* **GOAL OF THE EXERCISE**: Quote exactly, and only, the lines of the material below from the line with "What Blender Python" through the line with "COL = SC.collection".

* **DATA SUPPLIED**:
— begin —
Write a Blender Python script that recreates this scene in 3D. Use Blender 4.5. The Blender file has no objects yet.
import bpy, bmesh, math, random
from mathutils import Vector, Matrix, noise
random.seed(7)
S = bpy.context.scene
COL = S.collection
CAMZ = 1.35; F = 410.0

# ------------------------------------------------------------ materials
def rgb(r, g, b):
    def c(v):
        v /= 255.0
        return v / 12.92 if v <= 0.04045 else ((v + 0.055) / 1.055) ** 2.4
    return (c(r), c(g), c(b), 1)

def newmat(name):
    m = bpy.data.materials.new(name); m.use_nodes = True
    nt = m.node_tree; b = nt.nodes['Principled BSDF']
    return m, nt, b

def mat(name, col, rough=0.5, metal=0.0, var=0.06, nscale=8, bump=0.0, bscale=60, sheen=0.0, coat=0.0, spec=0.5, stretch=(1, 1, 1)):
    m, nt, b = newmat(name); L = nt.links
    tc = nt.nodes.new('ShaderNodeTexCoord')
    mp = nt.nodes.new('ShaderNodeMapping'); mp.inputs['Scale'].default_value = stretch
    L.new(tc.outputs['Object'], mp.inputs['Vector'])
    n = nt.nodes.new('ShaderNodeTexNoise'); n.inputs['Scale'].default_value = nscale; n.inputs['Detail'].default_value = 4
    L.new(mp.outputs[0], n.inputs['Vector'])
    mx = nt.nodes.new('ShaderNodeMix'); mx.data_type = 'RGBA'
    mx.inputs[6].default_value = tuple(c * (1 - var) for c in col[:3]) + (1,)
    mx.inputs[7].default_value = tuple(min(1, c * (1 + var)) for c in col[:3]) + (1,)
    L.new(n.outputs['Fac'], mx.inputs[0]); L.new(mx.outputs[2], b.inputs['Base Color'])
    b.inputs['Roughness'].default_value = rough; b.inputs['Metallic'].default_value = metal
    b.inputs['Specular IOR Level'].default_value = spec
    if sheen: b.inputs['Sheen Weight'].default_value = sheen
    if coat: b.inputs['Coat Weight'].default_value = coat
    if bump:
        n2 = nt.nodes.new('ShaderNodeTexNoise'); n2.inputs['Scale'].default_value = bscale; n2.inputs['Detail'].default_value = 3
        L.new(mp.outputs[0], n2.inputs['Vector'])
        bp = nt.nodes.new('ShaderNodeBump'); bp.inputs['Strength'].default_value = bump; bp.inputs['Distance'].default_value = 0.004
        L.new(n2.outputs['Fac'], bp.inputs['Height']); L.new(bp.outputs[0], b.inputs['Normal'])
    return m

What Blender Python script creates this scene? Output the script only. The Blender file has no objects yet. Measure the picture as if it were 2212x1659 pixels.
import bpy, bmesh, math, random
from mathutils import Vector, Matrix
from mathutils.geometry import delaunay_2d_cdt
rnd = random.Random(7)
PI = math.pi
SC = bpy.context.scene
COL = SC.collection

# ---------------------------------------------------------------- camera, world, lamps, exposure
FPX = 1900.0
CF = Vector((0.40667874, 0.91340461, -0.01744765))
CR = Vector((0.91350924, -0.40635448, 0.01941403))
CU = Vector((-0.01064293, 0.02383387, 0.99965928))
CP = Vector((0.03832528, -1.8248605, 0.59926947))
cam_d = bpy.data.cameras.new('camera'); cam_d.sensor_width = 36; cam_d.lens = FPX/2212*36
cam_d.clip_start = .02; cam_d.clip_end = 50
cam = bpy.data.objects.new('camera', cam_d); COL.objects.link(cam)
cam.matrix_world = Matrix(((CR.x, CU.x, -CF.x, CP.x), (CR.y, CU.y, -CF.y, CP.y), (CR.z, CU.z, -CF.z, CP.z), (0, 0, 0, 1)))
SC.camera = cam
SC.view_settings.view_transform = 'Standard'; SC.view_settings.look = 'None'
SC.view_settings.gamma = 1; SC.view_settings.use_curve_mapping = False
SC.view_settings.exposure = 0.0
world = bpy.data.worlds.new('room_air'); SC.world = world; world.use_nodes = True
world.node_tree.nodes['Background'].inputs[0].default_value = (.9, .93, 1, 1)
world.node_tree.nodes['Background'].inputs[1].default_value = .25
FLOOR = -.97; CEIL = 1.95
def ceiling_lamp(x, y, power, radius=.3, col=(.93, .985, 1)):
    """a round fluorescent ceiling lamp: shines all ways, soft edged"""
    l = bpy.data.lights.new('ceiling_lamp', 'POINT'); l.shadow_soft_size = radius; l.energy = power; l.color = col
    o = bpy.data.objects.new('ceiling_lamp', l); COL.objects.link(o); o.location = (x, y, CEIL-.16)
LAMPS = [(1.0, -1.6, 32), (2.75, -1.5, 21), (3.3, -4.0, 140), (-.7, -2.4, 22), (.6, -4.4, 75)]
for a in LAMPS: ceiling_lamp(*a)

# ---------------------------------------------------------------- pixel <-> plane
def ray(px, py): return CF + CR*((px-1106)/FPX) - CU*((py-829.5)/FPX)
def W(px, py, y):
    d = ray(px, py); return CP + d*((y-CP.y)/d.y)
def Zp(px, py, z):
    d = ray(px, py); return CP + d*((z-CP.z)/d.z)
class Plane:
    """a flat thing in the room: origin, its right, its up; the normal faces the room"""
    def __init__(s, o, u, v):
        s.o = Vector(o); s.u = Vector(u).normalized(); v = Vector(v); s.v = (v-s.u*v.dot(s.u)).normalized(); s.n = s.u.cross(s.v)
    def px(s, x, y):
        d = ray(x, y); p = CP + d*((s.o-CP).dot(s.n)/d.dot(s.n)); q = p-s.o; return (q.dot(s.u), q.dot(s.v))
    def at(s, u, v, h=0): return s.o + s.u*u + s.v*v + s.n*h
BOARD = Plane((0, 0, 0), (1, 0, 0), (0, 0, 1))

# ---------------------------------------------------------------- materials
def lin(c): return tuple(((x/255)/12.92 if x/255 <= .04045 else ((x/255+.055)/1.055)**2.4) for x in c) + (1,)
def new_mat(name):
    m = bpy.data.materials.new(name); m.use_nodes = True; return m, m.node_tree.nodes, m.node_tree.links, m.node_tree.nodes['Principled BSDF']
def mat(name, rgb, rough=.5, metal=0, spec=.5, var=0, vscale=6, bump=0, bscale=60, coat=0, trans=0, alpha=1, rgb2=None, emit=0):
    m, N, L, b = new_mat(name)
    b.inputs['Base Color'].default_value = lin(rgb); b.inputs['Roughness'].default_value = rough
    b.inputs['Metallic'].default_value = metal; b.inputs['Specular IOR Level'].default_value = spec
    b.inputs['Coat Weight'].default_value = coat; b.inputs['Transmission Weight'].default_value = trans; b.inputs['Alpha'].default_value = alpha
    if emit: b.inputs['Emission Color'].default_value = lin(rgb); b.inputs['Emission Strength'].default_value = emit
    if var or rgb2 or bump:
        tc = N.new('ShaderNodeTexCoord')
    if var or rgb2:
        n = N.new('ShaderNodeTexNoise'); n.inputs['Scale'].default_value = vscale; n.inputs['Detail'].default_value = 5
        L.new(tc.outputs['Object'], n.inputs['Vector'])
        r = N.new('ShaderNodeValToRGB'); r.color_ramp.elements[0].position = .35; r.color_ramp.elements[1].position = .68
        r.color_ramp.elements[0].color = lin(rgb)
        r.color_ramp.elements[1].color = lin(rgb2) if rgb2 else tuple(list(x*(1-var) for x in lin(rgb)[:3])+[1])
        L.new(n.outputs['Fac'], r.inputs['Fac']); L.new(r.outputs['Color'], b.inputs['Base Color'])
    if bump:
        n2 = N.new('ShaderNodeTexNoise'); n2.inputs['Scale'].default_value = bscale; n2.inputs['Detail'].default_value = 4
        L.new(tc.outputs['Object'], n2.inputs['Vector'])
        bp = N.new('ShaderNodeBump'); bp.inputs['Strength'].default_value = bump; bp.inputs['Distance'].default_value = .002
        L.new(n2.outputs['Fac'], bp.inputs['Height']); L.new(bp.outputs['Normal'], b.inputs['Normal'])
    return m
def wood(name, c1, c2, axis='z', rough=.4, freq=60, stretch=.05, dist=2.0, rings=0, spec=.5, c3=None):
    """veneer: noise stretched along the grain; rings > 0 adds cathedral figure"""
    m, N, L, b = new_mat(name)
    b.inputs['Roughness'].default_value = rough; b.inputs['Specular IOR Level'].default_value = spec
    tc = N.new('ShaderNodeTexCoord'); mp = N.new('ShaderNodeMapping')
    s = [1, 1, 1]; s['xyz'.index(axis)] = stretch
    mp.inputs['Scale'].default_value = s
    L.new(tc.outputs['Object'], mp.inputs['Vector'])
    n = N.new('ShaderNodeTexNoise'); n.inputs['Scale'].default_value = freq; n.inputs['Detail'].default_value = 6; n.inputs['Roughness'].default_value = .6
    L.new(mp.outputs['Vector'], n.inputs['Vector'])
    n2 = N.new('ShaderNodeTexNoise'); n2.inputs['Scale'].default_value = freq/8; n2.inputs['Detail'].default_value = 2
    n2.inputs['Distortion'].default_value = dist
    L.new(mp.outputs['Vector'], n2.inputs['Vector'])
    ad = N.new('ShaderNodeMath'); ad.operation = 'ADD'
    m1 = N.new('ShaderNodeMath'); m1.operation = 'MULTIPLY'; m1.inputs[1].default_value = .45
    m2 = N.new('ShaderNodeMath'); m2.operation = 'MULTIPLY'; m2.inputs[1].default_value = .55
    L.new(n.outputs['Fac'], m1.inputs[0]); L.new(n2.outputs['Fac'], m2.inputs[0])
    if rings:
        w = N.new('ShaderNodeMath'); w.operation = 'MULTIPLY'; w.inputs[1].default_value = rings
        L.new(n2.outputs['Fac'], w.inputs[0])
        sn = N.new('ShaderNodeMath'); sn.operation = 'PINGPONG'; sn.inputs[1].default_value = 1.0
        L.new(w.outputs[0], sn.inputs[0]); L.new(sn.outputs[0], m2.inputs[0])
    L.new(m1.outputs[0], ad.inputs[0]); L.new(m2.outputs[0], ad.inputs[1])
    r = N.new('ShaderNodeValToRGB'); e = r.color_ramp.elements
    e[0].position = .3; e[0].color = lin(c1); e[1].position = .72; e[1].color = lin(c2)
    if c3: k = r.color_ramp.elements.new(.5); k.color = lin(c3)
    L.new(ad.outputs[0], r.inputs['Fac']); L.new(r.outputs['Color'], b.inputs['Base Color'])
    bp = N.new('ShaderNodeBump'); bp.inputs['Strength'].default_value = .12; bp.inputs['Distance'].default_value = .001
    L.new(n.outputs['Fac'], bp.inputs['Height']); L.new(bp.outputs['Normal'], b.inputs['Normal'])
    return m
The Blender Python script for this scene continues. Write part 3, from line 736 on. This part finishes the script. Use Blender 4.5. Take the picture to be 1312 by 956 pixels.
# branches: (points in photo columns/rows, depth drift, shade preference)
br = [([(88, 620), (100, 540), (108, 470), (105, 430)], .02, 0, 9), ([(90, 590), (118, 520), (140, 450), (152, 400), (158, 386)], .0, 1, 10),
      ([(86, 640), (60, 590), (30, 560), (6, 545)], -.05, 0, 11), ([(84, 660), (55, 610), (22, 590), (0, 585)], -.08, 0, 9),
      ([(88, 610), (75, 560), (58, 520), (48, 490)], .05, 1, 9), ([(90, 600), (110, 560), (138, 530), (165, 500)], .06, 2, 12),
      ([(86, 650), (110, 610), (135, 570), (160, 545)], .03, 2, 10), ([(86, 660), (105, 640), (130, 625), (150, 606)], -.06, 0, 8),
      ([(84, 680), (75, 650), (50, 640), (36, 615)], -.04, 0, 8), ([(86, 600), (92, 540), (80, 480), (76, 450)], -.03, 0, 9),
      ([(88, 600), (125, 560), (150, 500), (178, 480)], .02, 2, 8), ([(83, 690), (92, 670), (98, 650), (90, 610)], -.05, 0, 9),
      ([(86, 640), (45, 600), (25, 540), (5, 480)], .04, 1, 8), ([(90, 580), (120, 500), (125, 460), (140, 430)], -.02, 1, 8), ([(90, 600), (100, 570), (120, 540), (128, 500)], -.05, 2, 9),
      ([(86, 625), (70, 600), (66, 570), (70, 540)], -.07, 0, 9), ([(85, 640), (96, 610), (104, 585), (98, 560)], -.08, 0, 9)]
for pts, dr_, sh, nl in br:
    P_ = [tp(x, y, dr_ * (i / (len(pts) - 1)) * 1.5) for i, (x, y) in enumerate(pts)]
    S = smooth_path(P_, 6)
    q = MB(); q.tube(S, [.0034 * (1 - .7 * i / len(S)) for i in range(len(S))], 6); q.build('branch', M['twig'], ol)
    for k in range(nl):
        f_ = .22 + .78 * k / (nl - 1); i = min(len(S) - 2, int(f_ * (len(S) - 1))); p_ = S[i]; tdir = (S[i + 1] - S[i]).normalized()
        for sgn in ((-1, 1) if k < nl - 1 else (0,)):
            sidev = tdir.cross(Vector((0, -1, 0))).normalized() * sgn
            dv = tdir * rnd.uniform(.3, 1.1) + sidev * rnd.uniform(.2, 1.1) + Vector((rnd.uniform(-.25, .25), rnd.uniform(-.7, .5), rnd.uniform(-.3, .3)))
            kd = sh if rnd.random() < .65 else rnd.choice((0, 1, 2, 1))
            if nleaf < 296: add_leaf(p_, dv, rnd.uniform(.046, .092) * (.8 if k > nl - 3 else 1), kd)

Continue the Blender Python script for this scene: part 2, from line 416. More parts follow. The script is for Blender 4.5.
— end —
* **WRITTEN SOLUTION**:
What Blender Python script creates this scene? Output the script only. The Blender file has no objects yet. Measure the picture as if it were 2212x1659 pixels.
import bpy, bmesh, math, random
from mathutils import Vector, Matrix
from mathutils.geometry import delaunay_2d_cdt
rnd = random.Random(7)
PI = math.pi
SC = bpy.context.scene
COL = SC.collection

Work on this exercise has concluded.